Since news of the claimed default approval became public last week, the situation has evolved into a political issue. In a press release dated April 26, Steve Sukel, chairman of the Reformed Democratic Club of Marlboro, and club members Jon Hornik and Steve Glickman have called for an investigation into the board.

The three also called on Kleinberg to clean up his administration by demanding the immediate resignation of Collins.

“For too long Matt Scannapieco and his hand-picked Planning Board found ways to justify approvals in order to grant development rights to Anthony Spalliero. Not one person successfully challenged or questioned those approvals. Now, in 2006, we find ourselves with the same Planning Board attorney that served Scannapieco, and a new Spalliero application which has been approved under suspicious circumstances,” Hornik said in a prepared statement.

Hornik called the situation of granting approval to the Sunny Acres application without a public hearing “simply unethical and unacceptable.”

Sukel noted that all the board had to do to avoid this situation was to convene and request that the applicant either present its case on a given date or sign a waiver for an extension of time.

“If the applicant refused, then the board would have adequate grounds to vote no on the application on the spot and the issue would be over,” Sukel added.

Hornik said although the situation could be an innocent mistake, given the history of corruption in Marlboro, the situation should not go unnoticed.

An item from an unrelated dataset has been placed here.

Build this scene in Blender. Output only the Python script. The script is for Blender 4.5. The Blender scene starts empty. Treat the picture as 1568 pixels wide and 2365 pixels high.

“At best it’s negligent to the board, at worst there are ties going on here,” he added.

Kleinberg said he believes anyone who suggests that there is any wrongdoing on behalf of the Planning Board is obviously an advocate for Spalliero and Meiterman and wants to see them get an approval for this application.

Glickman said, “There’s no accusations here, but when there’s smoke sometimes there’s fire and we can’t let smoke go uninvestigated.”